Platform4: Network Rail is an estate agent selling houses

For railway-obsessed British home seekers, it could be just the ticket. Network Rail is collaborating with the company behind what was once called the Channel Tunnel Rail Link. Together, they have rebranded their property development arms into a new agency. From now on, it’s trains on platforms one, two and three – and houses on “Platform4”. The new identity has been set up to remediate and regenerate otherwise surplus railway real estate.

The merger of Network Rail’s Property Development business and the property arm of London & Continental Railways could spell new life for redundant goods yards. However, not for goods yards. Platform4 concentrates on redeveloping railway land – mostly land with no platforms at all. It will actually repurpose outdated and unused freight facilities, with an overall aim of raising funds for the modern railway.

Here are some we made earlier

Small scale redevelopment of parcels of land – typically redundant local goods sidings attached to neighbourhood stations is part of UK culture. On a much greater magnitude, Britain’s rationalisation of its railway estate in the 1960s left vast tracts of land – often in city centres – ripe for redevelopment. Examples of that scale of development may be Edinburgh’s Festival Square hotel and commercial quarter, Manchester’s Grand Central conference centre and the City of London’s Broadgate public realm and office complex.

Laid back on The Backs. Cambridge North freight yards railway land transformed, as imagined by Platform4
Laid back on The Backs. Cambridge North freight yards railway land transformed. Image © Platform4

However, the 1960s reorganisation also left Britain with a legacy of ‘white elephant’ goods yards – on the sale of continental marshalling yards – which were designed for wagon-load freight formations. This traffic never matched that ambitions and, consequently, there are many sites now almost derelict – or at least very much underused. There is also the legacy of Britain’s coal industry, which also accounted for large numbers of goods complexes, attached to collieries, which are now completely redundant.

Homes and commercial space on a big scale

Some of these sites are now in the hands of private developers, who regenerate “brownfield sites”. A typical example may be Harworth Group, who are active in the sector – typically remediating sites for new commercial purposes. A good example is the regeneration of Gascoigne Wood in Yorkshire, where former colliery sidings have found new purpose as railway stabling and new commercial and logistics projects.

Turning redundant railway land into something new - like the Harworth Group project at Gascoigne Wood in Yorkshire (Image by Shan Liu).
Turning redundant railway land into something new – like the Harworth Group project at Gascoigne Wood in Yorkshire. Image © Shan Liu.

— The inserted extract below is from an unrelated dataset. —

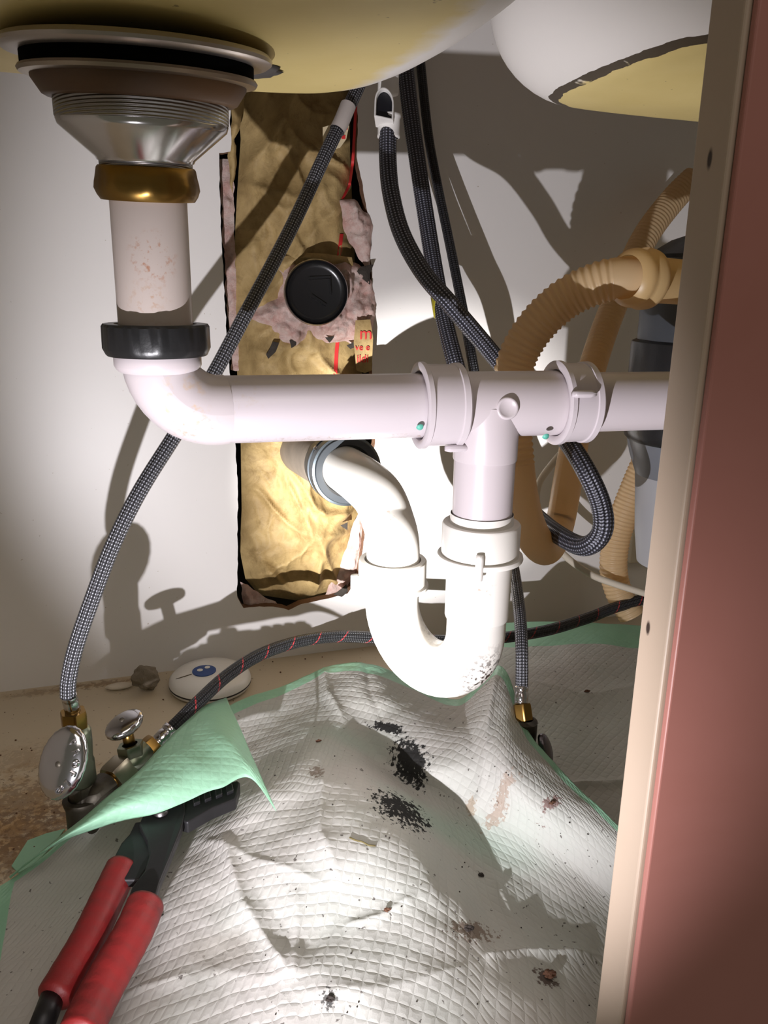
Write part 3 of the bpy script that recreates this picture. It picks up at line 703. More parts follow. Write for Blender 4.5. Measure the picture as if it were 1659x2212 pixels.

Platform4 seems to follow a different model. Despite the close association with the railway industry, this is a break from the railway heritage of the land it intends to market. Promotional images of projects – such as the former Forth Goods Yard in Newcastle – show developments completely divorced from railway overtones. It may be of concern that two railway companies are not overtly promoting rail transport as an integral part of their property proposition, but Platform4 already has a commitment to build 40,000 new homes and a vast portfolio of commercial space over the next ten years.

Precluding the original purpose

A blueprint may be an earlier redevelopment in the southeast of Edinburgh. The once vast Millerhill marshalling yard, motive power depot and colliery sidings have all been swept away. In their place, a whole new neighbourhood for the Scottish capital: Shawfair (complete with its own station on the ten-year-old Borders Railway) and a modern electric traction depot. There is also a new “waste from energy” plant on the site – built by the local city administration to replace a rail-served facility in the city centre. The new plant is adjacent to that new railway line, but, as the citizens have come to expect from their city council, they overlooked the provision of a railway connection to the plant.

What was a marshalling yard has been formed into a new neighbourhood complete with station by Shawfair.co.uk
What was a marshalling yard has been formed into a new neighbourhood complete with station by Shawfair.co.uk

“Platform4 adds to Network Rail’s wider property expertise, which includes a successful retail estate which generated over £914m [about €1.1bn] in sales in the last financial year across its 19 managed stations,” says a supporting statement from the new company. If Network Rail is to raise extra cash for developing the existing network in Britain, then it has to use its greatest asset – its portfolio of land. However, the immediate reaction must surely be that any development on railway land precludes using that land for its original purpose – or indeed for any new purpose – such as that missed opportunity in Edinburgh’s Shawfair neighbourhood.